For me the most memorable poem of all is “Hollywoodland”, compassionately commemorating the life and death of Peg Entwistle, the Welsh actor who in 1932 jumped to her death from the letter H of the Los Angeles Hollywood sign:

		Twenty four years
	it took to nail her to this letter
	through the long brief years always moving
	to the high pause where life brims and spills,
	and she can no longer be contained.

With time’s relativity now boiled down to an oxymoron (‘long brief’), the reader senses a double meaning in ‘contained’– both ‘held back’ and ‘limited’. Peg has, at least to an extent, defied time through her action, achieving a different form of immortality from the one she sought, though ultimately such matters are (as hinted earlier, in “We Stopped Cutting the Grass”) not objective, but subject to the degree of sensitivity in each viewer, or listener:

	What we hear and what we think we hear
	matter most; we can be aerials,
	signals incoming, sharing messages,
	or silent stations, deaf, oblivious.

Thus the sonic expert Street remains well-attuned to the realities of varying human interpretation, in a moment of unsentimental candour that typifies this splendid and precious collection.
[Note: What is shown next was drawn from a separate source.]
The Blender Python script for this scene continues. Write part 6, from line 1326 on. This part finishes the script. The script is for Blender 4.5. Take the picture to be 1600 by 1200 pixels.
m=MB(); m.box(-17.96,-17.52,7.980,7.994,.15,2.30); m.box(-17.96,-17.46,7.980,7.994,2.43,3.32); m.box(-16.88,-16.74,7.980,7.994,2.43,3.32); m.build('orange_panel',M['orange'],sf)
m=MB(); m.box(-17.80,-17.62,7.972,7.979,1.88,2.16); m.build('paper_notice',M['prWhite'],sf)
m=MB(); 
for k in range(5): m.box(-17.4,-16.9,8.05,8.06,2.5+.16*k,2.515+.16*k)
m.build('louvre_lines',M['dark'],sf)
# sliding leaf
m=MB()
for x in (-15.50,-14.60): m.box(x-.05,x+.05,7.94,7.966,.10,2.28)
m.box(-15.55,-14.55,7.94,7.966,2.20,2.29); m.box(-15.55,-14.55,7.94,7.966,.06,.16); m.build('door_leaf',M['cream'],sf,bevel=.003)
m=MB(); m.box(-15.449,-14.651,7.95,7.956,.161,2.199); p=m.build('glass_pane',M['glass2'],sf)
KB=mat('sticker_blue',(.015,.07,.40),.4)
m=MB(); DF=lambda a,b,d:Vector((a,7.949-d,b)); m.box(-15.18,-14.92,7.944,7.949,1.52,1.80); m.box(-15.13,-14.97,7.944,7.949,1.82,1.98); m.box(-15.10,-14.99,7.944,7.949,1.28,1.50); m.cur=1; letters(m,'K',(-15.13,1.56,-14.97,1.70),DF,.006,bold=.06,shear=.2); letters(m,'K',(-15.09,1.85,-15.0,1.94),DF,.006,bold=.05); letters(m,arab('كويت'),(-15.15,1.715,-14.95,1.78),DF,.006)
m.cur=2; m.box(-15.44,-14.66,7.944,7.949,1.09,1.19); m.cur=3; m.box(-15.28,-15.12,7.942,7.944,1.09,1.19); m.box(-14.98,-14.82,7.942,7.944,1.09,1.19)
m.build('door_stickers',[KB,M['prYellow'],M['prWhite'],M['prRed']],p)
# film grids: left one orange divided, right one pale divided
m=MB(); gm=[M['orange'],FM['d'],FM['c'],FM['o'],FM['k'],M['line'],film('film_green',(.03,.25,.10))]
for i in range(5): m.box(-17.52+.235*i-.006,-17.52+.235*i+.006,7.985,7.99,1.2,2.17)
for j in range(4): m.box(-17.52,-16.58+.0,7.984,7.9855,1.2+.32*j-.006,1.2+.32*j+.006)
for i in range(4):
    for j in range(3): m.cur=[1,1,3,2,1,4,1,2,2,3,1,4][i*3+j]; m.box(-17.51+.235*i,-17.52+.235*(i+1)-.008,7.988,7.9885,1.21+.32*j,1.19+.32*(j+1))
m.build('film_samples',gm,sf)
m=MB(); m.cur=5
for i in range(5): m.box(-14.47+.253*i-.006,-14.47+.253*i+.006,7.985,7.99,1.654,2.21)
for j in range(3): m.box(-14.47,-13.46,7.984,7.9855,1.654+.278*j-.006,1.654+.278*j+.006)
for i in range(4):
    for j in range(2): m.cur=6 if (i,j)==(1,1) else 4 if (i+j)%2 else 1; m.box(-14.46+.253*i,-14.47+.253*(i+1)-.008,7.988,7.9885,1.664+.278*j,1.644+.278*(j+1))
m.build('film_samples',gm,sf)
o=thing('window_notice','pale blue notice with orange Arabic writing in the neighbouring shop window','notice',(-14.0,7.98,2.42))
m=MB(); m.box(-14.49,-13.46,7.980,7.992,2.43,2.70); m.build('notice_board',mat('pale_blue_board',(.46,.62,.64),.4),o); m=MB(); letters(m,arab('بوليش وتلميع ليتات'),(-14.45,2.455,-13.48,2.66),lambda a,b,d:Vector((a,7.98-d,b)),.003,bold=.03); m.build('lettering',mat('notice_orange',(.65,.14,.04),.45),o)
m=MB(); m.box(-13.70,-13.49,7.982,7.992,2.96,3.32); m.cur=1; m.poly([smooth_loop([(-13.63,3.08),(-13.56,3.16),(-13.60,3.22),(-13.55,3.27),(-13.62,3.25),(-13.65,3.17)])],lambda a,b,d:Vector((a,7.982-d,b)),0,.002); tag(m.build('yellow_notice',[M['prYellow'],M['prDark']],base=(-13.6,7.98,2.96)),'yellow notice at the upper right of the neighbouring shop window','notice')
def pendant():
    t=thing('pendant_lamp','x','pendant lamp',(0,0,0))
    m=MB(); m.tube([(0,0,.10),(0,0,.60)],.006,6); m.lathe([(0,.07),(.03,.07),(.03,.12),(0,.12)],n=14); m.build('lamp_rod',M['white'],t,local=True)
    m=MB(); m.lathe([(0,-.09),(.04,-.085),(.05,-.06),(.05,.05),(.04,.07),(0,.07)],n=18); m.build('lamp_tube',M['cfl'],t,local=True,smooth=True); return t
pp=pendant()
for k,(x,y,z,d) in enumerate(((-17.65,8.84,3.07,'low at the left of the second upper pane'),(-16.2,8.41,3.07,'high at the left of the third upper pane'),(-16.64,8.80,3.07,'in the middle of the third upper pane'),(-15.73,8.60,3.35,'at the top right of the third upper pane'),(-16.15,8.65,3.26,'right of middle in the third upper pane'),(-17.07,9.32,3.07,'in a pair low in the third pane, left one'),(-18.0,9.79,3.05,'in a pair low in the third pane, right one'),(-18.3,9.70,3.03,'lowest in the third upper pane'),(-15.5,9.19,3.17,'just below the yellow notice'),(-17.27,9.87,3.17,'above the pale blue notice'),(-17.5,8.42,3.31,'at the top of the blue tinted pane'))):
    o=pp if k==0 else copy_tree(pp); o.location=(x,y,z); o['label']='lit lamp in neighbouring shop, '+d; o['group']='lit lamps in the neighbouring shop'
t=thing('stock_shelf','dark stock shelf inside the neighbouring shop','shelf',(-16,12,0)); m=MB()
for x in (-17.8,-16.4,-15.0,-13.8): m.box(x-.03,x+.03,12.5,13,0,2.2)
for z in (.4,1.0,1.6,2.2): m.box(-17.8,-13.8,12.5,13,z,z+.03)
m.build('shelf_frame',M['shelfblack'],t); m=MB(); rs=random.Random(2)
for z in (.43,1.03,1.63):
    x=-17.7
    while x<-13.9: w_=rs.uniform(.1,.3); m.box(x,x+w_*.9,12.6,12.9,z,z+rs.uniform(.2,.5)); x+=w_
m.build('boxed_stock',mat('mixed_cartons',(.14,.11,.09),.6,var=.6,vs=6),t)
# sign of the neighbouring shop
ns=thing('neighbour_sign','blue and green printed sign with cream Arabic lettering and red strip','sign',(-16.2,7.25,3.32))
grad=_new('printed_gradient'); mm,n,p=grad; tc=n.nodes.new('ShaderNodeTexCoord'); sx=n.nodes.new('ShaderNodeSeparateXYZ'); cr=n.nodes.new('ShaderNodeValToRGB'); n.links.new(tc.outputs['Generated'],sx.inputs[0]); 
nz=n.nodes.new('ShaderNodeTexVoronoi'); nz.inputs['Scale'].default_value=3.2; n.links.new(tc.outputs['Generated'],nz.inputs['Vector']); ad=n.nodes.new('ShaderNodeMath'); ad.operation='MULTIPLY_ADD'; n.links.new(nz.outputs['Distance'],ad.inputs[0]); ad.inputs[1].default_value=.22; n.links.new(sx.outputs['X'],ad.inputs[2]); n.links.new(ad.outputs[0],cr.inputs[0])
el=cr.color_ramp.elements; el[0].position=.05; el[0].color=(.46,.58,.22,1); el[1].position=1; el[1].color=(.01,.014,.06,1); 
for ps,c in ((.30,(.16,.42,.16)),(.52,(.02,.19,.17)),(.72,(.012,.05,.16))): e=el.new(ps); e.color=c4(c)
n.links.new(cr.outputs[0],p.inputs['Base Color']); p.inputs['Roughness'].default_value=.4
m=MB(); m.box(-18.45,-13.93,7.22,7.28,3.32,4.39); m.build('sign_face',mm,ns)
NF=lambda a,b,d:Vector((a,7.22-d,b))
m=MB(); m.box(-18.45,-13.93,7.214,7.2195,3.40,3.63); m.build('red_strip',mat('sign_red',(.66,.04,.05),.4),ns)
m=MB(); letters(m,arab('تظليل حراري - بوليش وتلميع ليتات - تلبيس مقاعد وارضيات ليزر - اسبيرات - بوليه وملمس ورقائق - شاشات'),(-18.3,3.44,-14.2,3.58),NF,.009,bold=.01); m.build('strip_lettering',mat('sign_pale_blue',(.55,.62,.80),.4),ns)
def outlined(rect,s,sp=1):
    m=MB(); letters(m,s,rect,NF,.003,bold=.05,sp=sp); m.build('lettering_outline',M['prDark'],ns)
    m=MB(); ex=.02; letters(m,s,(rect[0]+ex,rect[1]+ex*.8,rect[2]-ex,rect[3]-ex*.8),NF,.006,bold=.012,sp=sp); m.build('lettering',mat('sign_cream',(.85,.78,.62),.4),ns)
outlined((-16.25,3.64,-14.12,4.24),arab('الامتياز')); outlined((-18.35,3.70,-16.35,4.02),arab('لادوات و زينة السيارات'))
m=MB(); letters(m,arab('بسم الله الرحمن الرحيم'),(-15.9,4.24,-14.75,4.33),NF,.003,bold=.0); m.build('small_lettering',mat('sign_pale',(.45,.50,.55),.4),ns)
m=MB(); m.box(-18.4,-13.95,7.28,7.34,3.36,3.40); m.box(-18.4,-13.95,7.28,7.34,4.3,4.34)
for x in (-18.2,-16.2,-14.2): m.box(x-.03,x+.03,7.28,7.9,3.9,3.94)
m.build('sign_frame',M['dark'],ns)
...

Perhaps still more hauntingly honest is the climax to “Contrapunctus XLV”, which celebrates both the music of Bach and the musicianship of Glenn Gould, while simultaneously uniting the poet’s primary themes of sound and time, by pointing up the inadvisability of considering a work of art (and by implication an artistic career) fully finite.

	Gould, Bach: past, present, to come
	held together in music’s arms,
	as though on the score was written
	that something should always be unfinished,
	for sound teaches us how to die,
	reaching toward the next note,
	the intention that stays unplayed inside us.